[Entries taken from a collection]
++++++++++++++++++++

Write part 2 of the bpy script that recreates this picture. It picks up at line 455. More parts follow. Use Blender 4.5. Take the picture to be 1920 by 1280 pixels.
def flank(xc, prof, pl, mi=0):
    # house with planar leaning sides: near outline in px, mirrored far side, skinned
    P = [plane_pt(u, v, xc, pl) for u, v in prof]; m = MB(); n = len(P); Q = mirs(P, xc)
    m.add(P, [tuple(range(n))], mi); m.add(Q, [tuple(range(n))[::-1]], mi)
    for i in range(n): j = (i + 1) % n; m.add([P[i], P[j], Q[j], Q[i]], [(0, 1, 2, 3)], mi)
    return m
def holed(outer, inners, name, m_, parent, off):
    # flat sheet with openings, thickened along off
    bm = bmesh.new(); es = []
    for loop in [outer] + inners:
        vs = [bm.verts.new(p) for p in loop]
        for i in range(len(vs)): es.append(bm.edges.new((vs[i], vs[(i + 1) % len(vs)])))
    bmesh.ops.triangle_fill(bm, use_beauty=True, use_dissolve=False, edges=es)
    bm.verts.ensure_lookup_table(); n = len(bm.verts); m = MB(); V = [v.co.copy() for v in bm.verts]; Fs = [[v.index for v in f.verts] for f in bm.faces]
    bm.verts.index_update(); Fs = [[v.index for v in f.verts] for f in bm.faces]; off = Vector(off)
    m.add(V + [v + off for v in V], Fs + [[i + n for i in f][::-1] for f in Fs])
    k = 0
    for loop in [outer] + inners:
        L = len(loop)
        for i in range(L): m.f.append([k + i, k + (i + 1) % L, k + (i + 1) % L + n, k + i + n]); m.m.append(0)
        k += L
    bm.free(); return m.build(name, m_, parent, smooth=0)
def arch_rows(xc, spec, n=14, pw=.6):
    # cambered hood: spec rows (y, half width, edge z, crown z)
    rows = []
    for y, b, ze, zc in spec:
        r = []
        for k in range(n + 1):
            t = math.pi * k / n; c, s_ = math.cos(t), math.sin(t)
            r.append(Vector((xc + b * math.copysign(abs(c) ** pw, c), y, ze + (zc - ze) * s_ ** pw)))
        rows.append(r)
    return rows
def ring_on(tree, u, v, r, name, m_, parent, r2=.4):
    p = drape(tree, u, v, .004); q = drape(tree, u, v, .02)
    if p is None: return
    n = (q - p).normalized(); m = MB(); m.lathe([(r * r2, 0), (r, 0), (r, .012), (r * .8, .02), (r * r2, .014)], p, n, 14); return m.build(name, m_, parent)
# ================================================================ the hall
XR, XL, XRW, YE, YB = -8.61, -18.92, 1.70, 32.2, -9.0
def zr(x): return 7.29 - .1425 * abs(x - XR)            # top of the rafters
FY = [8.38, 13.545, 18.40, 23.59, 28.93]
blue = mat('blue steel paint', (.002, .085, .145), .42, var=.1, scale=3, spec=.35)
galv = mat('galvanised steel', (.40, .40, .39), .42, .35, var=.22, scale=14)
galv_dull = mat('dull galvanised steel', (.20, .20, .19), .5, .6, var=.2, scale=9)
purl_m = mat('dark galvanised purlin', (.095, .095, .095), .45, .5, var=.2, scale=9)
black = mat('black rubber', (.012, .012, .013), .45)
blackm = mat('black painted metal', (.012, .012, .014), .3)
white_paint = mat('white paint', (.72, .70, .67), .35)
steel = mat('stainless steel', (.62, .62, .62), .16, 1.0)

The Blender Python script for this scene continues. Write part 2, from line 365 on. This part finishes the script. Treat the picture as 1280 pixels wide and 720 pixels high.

++++++++++++++++++++

WHAT YOU HAVE TO DO:
Extract the full set of entries word for word.

WRITTEN SOLUTION:
Write part 2 of the bpy script that recreates this picture. It picks up at line 455. More parts follow. Use Blender 4.5. Take the picture to be 1920 by 1280 pixels.
def flank(xc, prof, pl, mi=0):
    # house with planar leaning sides: near outline in px, mirrored far side, skinned
    P = [plane_pt(u, v, xc, pl) for u, v in prof]; m = MB(); n = len(P); Q = mirs(P, xc)
    m.add(P, [tuple(range(n))], mi); m.add(Q, [tuple(range(n))[::-1]], mi)
    for i in range(n): j = (i + 1) % n; m.add([P[i], P[j], Q[j], Q[i]], [(0, 1, 2, 3)], mi)
    return m
def holed(outer, inners, name, m_, parent, off):
    # flat sheet with openings, thickened along off
    bm = bmesh.new(); es = []
    for loop in [outer] + inners:
        vs = [bm.verts.new(p) for p in loop]
        for i in range(len(vs)): es.append(bm.edges.new((vs[i], vs[(i + 1) % len(vs)])))
    bmesh.ops.triangle_fill(bm, use_beauty=True, use_dissolve=False, edges=es)
    bm.verts.ensure_lookup_table(); n = len(bm.verts); m = MB(); V = [v.co.copy() for v in bm.verts]; Fs = [[v.index for v in f.verts] for f in bm.faces]
    bm.verts.index_update(); Fs = [[v.index for v in f.verts] for f in bm.faces]; off = Vector(off)
    m.add(V + [v + off for v in V], Fs + [[i + n for i in f][::-1] for f in Fs])
    k = 0
    for loop in [outer] + inners:
        L = len(loop)
        for i in range(L): m.f.append([k + i, k + (i + 1) % L, k + (i + 1) % L + n, k + i + n]); m.m.append(0)
        k += L
    bm.free(); return m.build(name, m_, parent, smooth=0)
def arch_rows(xc, spec, n=14, pw=.6):
    # cambered hood: spec rows (y, half width, edge z, crown z)
    rows = []
    for y, b, ze, zc in spec:
        r = []
        for k in range(n + 1):
            t = math.pi * k / n; c, s_ = math.cos(t), math.sin(t)
            r.append(Vector((xc + b * math.copysign(abs(c) ** pw, c), y, ze + (zc - ze) * s_ ** pw)))
        rows.append(r)
    return rows
def ring_on(tree, u, v, r, name, m_, parent, r2=.4):
    p = drape(tree, u, v, .004); q = drape(tree, u, v, .02)
    if p is None: return
    n = (q - p).normalized(); m = MB(); m.lathe([(r * r2, 0), (r, 0), (r, .012), (r * .8, .02), (r * r2, .014)], p, n, 14); return m.build(name, m_, parent)
# ================================================================ the hall
XR, XL, XRW, YE, YB = -8.61, -18.92, 1.70, 32.2, -9.0
def zr(x): return 7.29 - .1425 * abs(x - XR)            # top of the rafters
FY = [8.38, 13.545, 18.40, 23.59, 28.93]
blue = mat('blue steel paint', (.002, .085, .145), .42, var=.1, scale=3, spec=.35)
galv = mat('galvanised steel', (.40, .40, .39), .42, .35, var=.22, scale=14)
galv_dull = mat('dull galvanised steel', (.20, .20, .19), .5, .6, var=.2, scale=9)
purl_m = mat('dark galvanised purlin', (.095, .095, .095), .45, .5, var=.2, scale=9)
black = mat('black rubber', (.012, .012, .013), .45)
blackm = mat('black painted metal', (.012, .012, .014), .3)
white_paint = mat('white paint', (.72, .70, .67), .35)
steel = mat('stainless steel', (.62, .62, .62), .16, 1.0)

The Blender Python script for this scene continues. Write part 2, from line 365 on. This part finishes the script. Treat the picture as 1280 pixels wide and 720 pixels high.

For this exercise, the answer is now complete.